In reality, it does, in the end; but it's also important to consider the type of optimization you're doing, and not just stop at being impressed with twice as fast.

For example, a primitively optimized function that's twice as fast for input size 100 would still be twice as fast for input size 100,000, but a function optimized to be an order less complex could be twice as fast for size 100, and a thousand or so times as fast for size 100,000.

The latter optimization would be significantly better, objectively, and thus, it would make a lot of sense to look at the first program and be unimpressed with a mere linear doubling in speed.


> Or, a computer scientist would say, the right one. The actual speed doesn't matter as much as the complexity.

Except, as an engineer would say, in practice the complexity doesn't matter as much as constant factors and the time and cost of design, implementation, and execution.


Neither are strictly correct in isolation. Of course the complexity matters, and of course the coefficient and reality factors matter. Often focusing on a core algorithm that's far too complex will save you time, money, and grief down the road. Engineering is, of course, knowing how to make the tradeoffs; but it certainly also involves knowing when one of those smart tradeoffs is time invested in getting your algorithmic complexity down.
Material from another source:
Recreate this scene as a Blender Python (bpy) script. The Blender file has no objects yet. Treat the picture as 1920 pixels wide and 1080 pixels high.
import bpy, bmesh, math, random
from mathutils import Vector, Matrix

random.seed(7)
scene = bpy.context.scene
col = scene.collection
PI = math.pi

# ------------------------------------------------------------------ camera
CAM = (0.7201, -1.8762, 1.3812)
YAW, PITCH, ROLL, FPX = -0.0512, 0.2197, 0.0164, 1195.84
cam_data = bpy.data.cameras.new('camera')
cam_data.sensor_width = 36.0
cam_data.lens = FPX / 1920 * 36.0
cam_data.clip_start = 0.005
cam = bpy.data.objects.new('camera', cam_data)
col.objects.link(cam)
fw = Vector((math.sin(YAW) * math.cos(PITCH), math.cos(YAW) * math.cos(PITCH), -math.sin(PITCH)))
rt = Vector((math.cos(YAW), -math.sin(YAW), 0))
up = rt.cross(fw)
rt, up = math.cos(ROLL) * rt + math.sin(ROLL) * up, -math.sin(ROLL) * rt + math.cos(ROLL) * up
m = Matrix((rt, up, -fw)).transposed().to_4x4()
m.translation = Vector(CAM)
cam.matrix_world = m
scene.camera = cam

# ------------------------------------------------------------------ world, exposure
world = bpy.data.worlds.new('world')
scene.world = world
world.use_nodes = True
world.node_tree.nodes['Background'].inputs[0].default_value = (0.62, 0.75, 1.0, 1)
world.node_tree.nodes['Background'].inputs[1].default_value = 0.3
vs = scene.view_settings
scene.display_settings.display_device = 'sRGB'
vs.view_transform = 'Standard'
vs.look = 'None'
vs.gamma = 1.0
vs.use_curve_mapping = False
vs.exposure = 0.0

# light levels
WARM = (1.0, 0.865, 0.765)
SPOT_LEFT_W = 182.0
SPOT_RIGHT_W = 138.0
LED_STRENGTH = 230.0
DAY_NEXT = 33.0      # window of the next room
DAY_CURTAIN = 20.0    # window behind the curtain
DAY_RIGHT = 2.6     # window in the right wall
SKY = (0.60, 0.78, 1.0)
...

There is a sorting network called AKS which has O(log(n)) depth. Batcher's Odd-Even Mergesort has a depth of O(log^2(n)). Which is better?

In all cases where you can fit n in the total memory capacity of the earth, Batcher's network is vastly superior. Constants matter a whole lot more than you might think.

I'm not arguing against revising algorithms to look for better complexity classes, but if you rewrite your algorithm in a smaller complexity class you had better be sure that your constants are of reasonable size.


For sure. But that's a far more nuanced argument than "twice as fast." :)


It's like grocery shopping and coupons, however. If you shouldn't be calling the function, then even a 99% reduction is not useful in that context.

Would you rather call a slow function, a fast function, or skip it altogether?

(A coupon only saves you money if you would buy the item in the first place.)


And then no watter what, if you're broke you will go to all lengths jumping through hoops and calculating tiny scores even if it's a waste of time... Because you're broke :p

Sorry, what's the context? Admin / account and login areas don't care / matter much, because they want it :p they'll wait...


I've experienced slow admin/internal UIs that were so slow and inefficient they brought down the consumer site... and yes, I'm talking algorithmically. Processing data in triple nested loops because it was "quick and easy" and then the data grew beyond a relatively small threshold (something like 10k records was where it started to break).